26. The article reported that the two men “set up an office in a community centre in the heart of Corbyn’s constituency”. It was not in dispute that the men began running the Project from the new premises. As such, the Committee considered that whether the men were responsible for practically securing or furnishing the office was not significant to the overall article; it did not affect the central point that the men began working at the recently-founded Project in council buildings situated in Mr Corbyn’s constituency. There was no breach of Clause 1 on this point.

27. It did not appear to be in dispute that both the Irish in Greenwich Project and the Irish in Islington Project sought to support Irish communities in London. Furthermore, the article was not an in-depth focus on the Irish in Greenwich Project or its relationship with the Irish in Islington Project. As such, any dispute over the extent to which the Irish in Greenwich Project could accurately be described as a “sister project” was not significant to the overall article as to require correction under the terms of Clause 1(ii).

28.  The complainant did not dispute that the Irish in Greenwich Project received funding after Mr Corbyn held a press event at the House of Commons. The newspaper was entitled to report that this had occurred, and the complainant was not in a position to dispute whether there had been a causal link between the two events and the reasons for the local government grant, especially as he had not been involved in the Irish in Greenwich Project. As such, the complainant was a third party on this point.

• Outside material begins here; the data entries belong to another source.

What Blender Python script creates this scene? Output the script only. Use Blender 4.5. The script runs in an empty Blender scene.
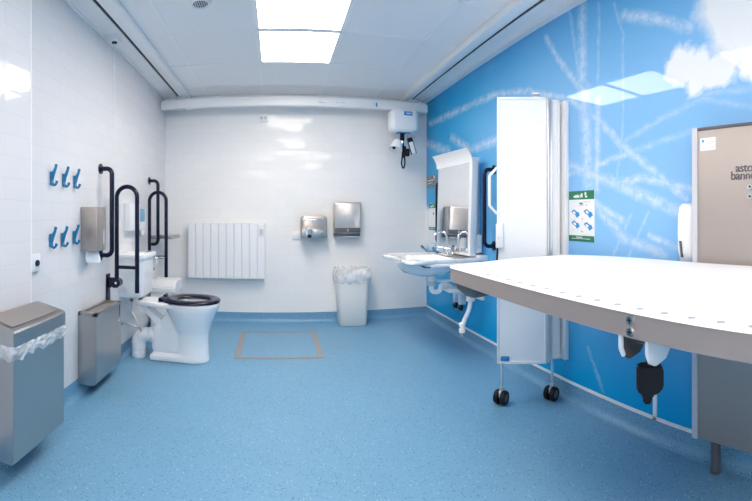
import bpy, bmesh, math, random
from mathutils import Vector, Matrix, noise
random.seed(7)
S = bpy.context.scene
COL = S.collection
PI = math.pi

# ---------------------------------------------------------------- camera, world, exposure
# the photograph is a cylindrical (stitched wide-angle) projection: verticals straight, horizontals bow
F, YAW, CY = 416.4, 0.239, 214.8
cd = bpy.data.cameras.new('camera'); cam = bpy.data.objects.new('camera', cd); COL.objects.link(cam)
cam.location = (0, 0, 1.13); cam.rotation_euler = (PI / 2, 0, -YAW)
cd.type = 'PANO'
try:
    P = cd if hasattr(cd, 'central_cylindrical_range_u_min') else cd.cycles
    P.panorama_type = 'CENTRAL_CYLINDRICAL'
except Exception:
    bpy.ops.preferences.addon_enable(module='cycles'); P = cd.cycles
    P.panorama_type = 'CENTRAL_CYLINDRICAL'
P.central_cylindrical_range_u_min = -376 / F
P.central_cylindrical_range_u_max = 376 / F
P.central_cylindrical_range_v_min = -(501 - CY) / F
P.central_cylindrical_range_v_max = CY / F
P.central_cylindrical_radius = 1.0
cd.clip_start = 0.02
S.camera = cam
S.view_settings.view_transform = 'Standard'; S.view_settings.look = 'None'
S.view_settings.gamma = 1; S.view_settings.use_curve_mapping = False
S.view_settings.exposure = 0.13
LAMP = 17.5            # emission of the ceiling light panels
w = bpy.data.worlds.new('world'); S.world = w; w.use_nodes = True
w.node_tree.nodes['Background'].inputs[0].default_value = (.8, .88, 1, 1)
w.node_tree.nodes['Background'].inputs[1].default_value = 0.3
try:
    S.cycles.use_denoising = True
    S.cycles.max_bounces = 10; S.cycles.diffuse_bounces = 6; S.cycles.glossy_bounces = 5
    S.cycles.caustics_reflective = False; S.cycles.caustics_refractive = False
except Exception: pass

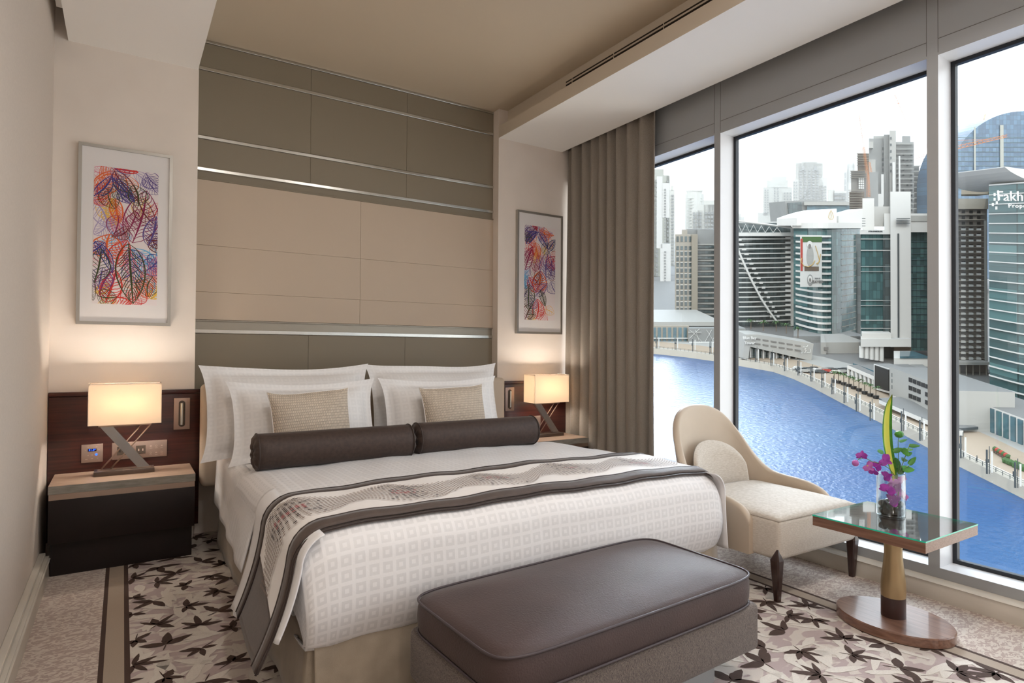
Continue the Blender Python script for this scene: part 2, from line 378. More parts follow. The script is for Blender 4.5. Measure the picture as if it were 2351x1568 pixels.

29. The article did not report that the man had been elected a councillor in Derry – instead, it said that he had been a councillor in Northern Ireland. As such, it did not appear to be in dispute that the man had been a councillor in Northern Ireland, as reported by the article, and the article was not inaccurate or misleading to report this fact. There was no breach of Clause 1 on this point.

Conclusions

30. The complaint was not upheld.

Remedial Action Required

31. N/A.

 

Date complaint made: 10/12/2019

Date decision issued: 28/5/2021

Independent Complaints Reviewer

The complainant complained to the Independent Complaints Reviewer about the process followed by IPSO in handling this complaint. The Independent Complaints Reviewer decided that the process was not flawed and did not uphold the request for review.